Deep Fiber
Motorola - a trusted solutions provider for cable operators globally - presents an end-to-end portfolio of Fiber Deep solutions for the next step in HFC network and service evolution.
Seamless Migration to Fiber Deep Networks
Cable operators continue to add targeted services to their portfolios, such as DOCSIS 3.0, Voice over IP, Switched Digital Video, and SD/HD Video on Demand. To support these advanced services, fiber must be driven deeper into the network to create smaller serving areas and increase upstream and downstream bandwidth. Motorola provides a complete range of products to migrate the existing HFC network seamlessly to a fiber deep architecture - and beyond. Key solutions include:
RF Amplifier to Optical Node Conversion
- Existing RF amplifiers in the HFC plant provide ideal locations to drive fiber deeper into the network. Motorola's MBN100 and BLN100 optical nodes drop into existing BLE and MiniBridger amplifier housings to quickly, easily and affordably evolve amplifier locations to optical nodes - reducing serving area sizes and increasing service throughput.
Migration from Segmentable Node to Optical Hub Node
- The modular design of the SG4000 4x4 segmentable optical node provides seamless fiber deep and all-fiber migration capabilities.

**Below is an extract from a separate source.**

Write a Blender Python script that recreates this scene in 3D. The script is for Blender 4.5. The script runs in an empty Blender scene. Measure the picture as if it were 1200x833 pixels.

Simply by replacing or complementing existing RF Amplifier, Return Path Transmitter, and Forward Path Receiver modules with Optical Amplifiers, Optical Switches, Optical Passives and Return Path Receiver modules, the SG4000 optical node can be migrated to an optical hub node for a simple evolution to Fiber Deep and PON architectures.
Multiwavelength Solutions
- Limited fibers in the HFC network make upstream and downstream multiwavelength solutions critical to cost effective Fiber Deep migration. By multiplexing multiple optical wavelengths onto a single fiber, Motorola helps leverage existing the existing fiber plant to enable simple, fast and economical fiber deep migration. Motorola's advanced multiwavelength porfolio offers 1310 nm E-CWDM and 1550 nm DWDM solutions in the forward path, and analog CWDM, DWDM, and Digital Return DWDM options in the return path.